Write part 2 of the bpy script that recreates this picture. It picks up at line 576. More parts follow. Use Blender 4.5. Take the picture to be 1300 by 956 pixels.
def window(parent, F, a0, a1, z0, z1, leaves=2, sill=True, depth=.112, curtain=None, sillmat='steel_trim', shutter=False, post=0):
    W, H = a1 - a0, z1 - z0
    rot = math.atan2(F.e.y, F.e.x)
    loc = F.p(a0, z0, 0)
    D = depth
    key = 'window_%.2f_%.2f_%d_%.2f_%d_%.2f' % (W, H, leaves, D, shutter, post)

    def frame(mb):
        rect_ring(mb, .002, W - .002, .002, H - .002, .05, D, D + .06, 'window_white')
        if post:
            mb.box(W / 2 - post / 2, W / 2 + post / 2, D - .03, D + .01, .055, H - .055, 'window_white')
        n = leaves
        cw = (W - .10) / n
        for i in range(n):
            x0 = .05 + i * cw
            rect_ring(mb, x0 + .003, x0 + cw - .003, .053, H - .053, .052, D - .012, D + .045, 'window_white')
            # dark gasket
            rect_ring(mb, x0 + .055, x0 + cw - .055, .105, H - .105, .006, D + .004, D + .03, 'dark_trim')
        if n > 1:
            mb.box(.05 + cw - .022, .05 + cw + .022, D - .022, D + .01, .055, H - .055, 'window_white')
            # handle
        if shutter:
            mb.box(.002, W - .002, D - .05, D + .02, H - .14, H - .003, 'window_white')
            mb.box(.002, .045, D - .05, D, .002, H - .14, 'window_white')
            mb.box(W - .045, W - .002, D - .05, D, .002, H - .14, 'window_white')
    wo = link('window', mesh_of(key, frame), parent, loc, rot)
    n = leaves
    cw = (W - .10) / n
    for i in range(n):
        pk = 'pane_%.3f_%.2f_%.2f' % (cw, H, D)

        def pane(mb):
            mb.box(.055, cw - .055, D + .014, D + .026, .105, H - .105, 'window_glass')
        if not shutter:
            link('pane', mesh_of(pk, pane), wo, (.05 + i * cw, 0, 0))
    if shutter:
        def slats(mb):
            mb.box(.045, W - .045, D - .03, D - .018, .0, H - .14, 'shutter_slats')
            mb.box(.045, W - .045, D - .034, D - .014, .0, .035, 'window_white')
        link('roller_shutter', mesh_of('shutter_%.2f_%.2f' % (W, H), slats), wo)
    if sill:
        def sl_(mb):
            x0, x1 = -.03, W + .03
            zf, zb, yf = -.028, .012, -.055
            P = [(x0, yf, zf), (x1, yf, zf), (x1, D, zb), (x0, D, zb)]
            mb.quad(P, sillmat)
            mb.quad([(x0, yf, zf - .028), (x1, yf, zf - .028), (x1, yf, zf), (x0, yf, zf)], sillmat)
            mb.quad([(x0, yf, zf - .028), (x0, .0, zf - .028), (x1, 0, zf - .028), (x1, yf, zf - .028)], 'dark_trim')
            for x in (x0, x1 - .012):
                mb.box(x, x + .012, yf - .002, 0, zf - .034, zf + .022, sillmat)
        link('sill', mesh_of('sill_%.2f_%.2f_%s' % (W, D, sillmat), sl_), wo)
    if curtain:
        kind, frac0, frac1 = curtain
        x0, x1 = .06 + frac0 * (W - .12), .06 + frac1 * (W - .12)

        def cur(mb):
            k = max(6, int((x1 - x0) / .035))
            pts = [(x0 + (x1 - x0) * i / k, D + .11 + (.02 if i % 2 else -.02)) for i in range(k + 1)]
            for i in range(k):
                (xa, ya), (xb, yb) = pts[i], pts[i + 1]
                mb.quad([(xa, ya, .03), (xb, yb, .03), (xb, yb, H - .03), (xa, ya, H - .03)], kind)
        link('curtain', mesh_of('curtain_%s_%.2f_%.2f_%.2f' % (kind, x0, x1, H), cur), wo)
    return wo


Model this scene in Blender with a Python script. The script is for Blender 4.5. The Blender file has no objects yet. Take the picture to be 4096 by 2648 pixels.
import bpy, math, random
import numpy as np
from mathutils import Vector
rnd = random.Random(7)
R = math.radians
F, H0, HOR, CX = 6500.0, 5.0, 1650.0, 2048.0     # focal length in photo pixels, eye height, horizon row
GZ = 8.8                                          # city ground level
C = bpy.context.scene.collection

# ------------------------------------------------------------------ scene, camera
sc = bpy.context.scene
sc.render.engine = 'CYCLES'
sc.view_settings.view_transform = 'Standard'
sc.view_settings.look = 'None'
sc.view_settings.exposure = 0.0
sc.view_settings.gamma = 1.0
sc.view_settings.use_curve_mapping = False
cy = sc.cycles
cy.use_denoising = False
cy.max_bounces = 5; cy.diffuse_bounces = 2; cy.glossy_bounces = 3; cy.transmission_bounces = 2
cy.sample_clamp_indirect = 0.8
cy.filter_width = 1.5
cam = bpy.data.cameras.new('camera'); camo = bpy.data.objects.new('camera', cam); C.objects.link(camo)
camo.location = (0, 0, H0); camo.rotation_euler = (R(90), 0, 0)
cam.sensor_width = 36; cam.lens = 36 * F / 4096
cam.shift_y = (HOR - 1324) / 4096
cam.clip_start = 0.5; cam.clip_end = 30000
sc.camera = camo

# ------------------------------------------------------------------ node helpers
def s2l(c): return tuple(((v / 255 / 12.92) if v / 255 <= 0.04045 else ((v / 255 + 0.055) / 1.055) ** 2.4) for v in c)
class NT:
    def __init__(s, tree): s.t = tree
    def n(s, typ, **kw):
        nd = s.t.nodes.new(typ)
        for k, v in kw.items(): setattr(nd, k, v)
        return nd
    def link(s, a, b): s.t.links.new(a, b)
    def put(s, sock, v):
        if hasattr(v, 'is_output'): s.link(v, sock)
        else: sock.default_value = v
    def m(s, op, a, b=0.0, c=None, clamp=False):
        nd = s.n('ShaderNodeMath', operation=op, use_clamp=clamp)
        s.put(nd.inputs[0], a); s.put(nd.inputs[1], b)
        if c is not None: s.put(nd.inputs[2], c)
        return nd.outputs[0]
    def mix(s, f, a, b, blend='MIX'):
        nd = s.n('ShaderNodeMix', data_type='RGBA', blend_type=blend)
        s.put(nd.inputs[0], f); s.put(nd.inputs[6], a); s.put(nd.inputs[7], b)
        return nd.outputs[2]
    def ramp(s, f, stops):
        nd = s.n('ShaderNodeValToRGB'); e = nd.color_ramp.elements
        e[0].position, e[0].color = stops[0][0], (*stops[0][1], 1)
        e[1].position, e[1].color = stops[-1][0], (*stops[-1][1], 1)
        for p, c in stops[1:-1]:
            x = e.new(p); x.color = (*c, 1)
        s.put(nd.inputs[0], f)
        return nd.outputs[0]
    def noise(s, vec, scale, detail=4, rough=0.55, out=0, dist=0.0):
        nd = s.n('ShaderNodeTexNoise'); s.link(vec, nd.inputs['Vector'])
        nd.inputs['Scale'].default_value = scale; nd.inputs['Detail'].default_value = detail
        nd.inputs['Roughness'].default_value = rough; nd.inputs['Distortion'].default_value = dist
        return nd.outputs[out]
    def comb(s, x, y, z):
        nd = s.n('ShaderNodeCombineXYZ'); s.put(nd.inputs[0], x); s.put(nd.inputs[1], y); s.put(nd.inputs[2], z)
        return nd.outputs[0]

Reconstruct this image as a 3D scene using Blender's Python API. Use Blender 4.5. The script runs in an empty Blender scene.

* [To do]
Transcribe the whole listing with nothing added or left out.

* [Full response]
Write part 2 of the bpy script that recreates this picture. It picks up at line 576. More parts follow. Use Blender 4.5. Take the picture to be 1300 by 956 pixels.
def window(parent, F, a0, a1, z0, z1, leaves=2, sill=True, depth=.112, curtain=None, sillmat='steel_trim', shutter=False, post=0):
    W, H = a1 - a0, z1 - z0
    rot = math.atan2(F.e.y, F.e.x)
    loc = F.p(a0, z0, 0)
    D = depth
    key = 'window_%.2f_%.2f_%d_%.2f_%d_%.2f' % (W, H, leaves, D, shutter, post)

    def frame(mb):
        rect_ring(mb, .002, W - .002, .002, H - .002, .05, D, D + .06, 'window_white')
        if post:
            mb.box(W / 2 - post / 2, W / 2 + post / 2, D - .03, D + .01, .055, H - .055, 'window_white')
        n = leaves
        cw = (W - .10) / n
        for i in range(n):
            x0 = .05 + i * cw
            rect_ring(mb, x0 + .003, x0 + cw - .003, .053, H - .053, .052, D - .012, D + .045, 'window_white')
            # dark gasket
            rect_ring(mb, x0 + .055, x0 + cw - .055, .105, H - .105, .006, D + .004, D + .03, 'dark_trim')
        if n > 1:
            mb.box(.05 + cw - .022, .05 + cw + .022, D - .022, D + .01, .055, H - .055, 'window_white')
            # handle
        if shutter:
            mb.box(.002, W - .002, D - .05, D + .02, H - .14, H - .003, 'window_white')
            mb.box(.002, .045, D - .05, D, .002, H - .14, 'window_white')
            mb.box(W - .045, W - .002, D - .05, D, .002, H - .14, 'window_white')
    wo = link('window', mesh_of(key, frame), parent, loc, rot)
    n = leaves
    cw = (W - .10) / n
    for i in range(n):
        pk = 'pane_%.3f_%.2f_%.2f' % (cw, H, D)

        def pane(mb):
            mb.box(.055, cw - .055, D + .014, D + .026, .105, H - .105, 'window_glass')
        if not shutter:
            link('pane', mesh_of(pk, pane), wo, (.05 + i * cw, 0, 0))
    if shutter:
        def slats(mb):
            mb.box(.045, W - .045, D - .03, D - .018, .0, H - .14, 'shutter_slats')
            mb.box(.045, W - .045, D - .034, D - .014, .0, .035, 'window_white')
        link('roller_shutter', mesh_of('shutter_%.2f_%.2f' % (W, H), slats), wo)
    if sill:
        def sl_(mb):
            x0, x1 = -.03, W + .03
            zf, zb, yf = -.028, .012, -.055
            P = [(x0, yf, zf), (x1, yf, zf), (x1, D, zb), (x0, D, zb)]
            mb.quad(P, sillmat)
            mb.quad([(x0, yf, zf - .028), (x1, yf, zf - .028), (x1, yf, zf), (x0, yf, zf)], sillmat)
            mb.quad([(x0, yf, zf - .028), (x0, .0, zf - .028), (x1, 0, zf - .028), (x1, yf, zf - .028)], 'dark_trim')
            for x in (x0, x1 - .012):
                mb.box(x, x + .012, yf - .002, 0, zf - .034, zf + .022, sillmat)
        link('sill', mesh_of('sill_%.2f_%.2f_%s' % (W, D, sillmat), sl_), wo)
    if curtain:
        kind, frac0, frac1 = curtain
        x0, x1 = .06 + frac0 * (W - .12), .06 + frac1 * (W - .12)

        def cur(mb):
            k = max(6, int((x1 - x0) / .035))
            pts = [(x0 + (x1 - x0) * i / k, D + .11 + (.02 if i % 2 else -.02)) for i in range(k + 1)]
            for i in range(k):
                (xa, ya), (xb, yb) = pts[i], pts[i + 1]
                mb.quad([(xa, ya, .03), (xb, yb, .03), (xb, yb, H - .03), (xa, ya, H - .03)], kind)
        link('curtain', mesh_of('curtain_%s_%.2f_%.2f_%.2f' % (kind, x0, x1, H), cur), wo)
    return wo


Model this scene in Blender with a Python script. The script is for Blender 4.5. The Blender file has no objects yet. Take the picture to be 4096 by 2648 pixels.
import bpy, math, random
import numpy as np
from mathutils import Vector
rnd = random.Random(7)
R = math.radians
F, H0, HOR, CX = 6500.0, 5.0, 1650.0, 2048.0     # focal length in photo pixels, eye height, horizon row
GZ = 8.8                                          # city ground level
C = bpy.context.scene.collection

# ------------------------------------------------------------------ scene, camera
sc = bpy.context.scene
sc.render.engine = 'CYCLES'
sc.view_settings.view_transform = 'Standard'
sc.view_settings.look = 'None'
sc.view_settings.exposure = 0.0
sc.view_settings.gamma = 1.0
sc.view_settings.use_curve_mapping = False
cy = sc.cycles
cy.use_denoising = False
cy.max_bounces = 5; cy.diffuse_bounces = 2; cy.glossy_bounces = 3; cy.transmission_bounces = 2
cy.sample_clamp_indirect = 0.8
cy.filter_width = 1.5
cam = bpy.data.cameras.new('camera'); camo = bpy.data.objects.new('camera', cam); C.objects.link(camo)
camo.location = (0, 0, H0); camo.rotation_euler = (R(90), 0, 0)
cam.sensor_width = 36; cam.lens = 36 * F / 4096
cam.shift_y = (HOR - 1324) / 4096
cam.clip_start = 0.5; cam.clip_end = 30000
sc.camera = camo

# ------------------------------------------------------------------ node helpers
def s2l(c): return tuple(((v / 255 / 12.92) if v / 255 <= 0.04045 else ((v / 255 + 0.055) / 1.055) ** 2.4) for v in c)
class NT:
    def __init__(s, tree): s.t = tree
    def n(s, typ, **kw):
        nd = s.t.nodes.new(typ)
        for k, v in kw.items(): setattr(nd, k, v)
        return nd
    def link(s, a, b): s.t.links.new(a, b)
    def put(s, sock, v):
        if hasattr(v, 'is_output'): s.link(v, sock)
        else: sock.default_value = v
    def m(s, op, a, b=0.0, c=None, clamp=False):
        nd = s.n('ShaderNodeMath', operation=op, use_clamp=clamp)
        s.put(nd.inputs[0], a); s.put(nd.inputs[1], b)
        if c is not None: s.put(nd.inputs[2], c)
        return nd.outputs[0]
    def mix(s, f, a, b, blend='MIX'):
        nd = s.n('ShaderNodeMix', data_type='RGBA', blend_type=blend)
        s.put(nd.inputs[0], f); s.put(nd.inputs[6], a); s.put(nd.inputs[7], b)
        return nd.outputs[2]
    def ramp(s, f, stops):
        nd = s.n('ShaderNodeValToRGB'); e = nd.color_ramp.elements
        e[0].position, e[0].color = stops[0][0], (*stops[0][1], 1)
        e[1].position, e[1].color = stops[-1][0], (*stops[-1][1], 1)
        for p, c in stops[1:-1]:
            x = e.new(p); x.color = (*c, 1)
        s.put(nd.inputs[0], f)
        return nd.outputs[0]
    def noise(s, vec, scale, detail=4, rough=0.55, out=0, dist=0.0):
        nd = s.n('ShaderNodeTexNoise'); s.link(vec, nd.inputs['Vector'])
        nd.inputs['Scale'].default_value = scale; nd.inputs['Detail'].default_value = detail
        nd.inputs['Roughness'].default_value = rough; nd.inputs['Distortion'].default_value = dist
        return nd.outputs[out]
    def comb(s, x, y, z):
        nd = s.n('ShaderNodeCombineXYZ'); s.put(nd.inputs[0], x); s.put(nd.inputs[1], y); s.put(nd.inputs[2], z)
        return nd.outputs[0]

Reconstruct this image as a 3D scene using Blender's Python API. Use Blender 4.5. The script runs in an empty Blender scene.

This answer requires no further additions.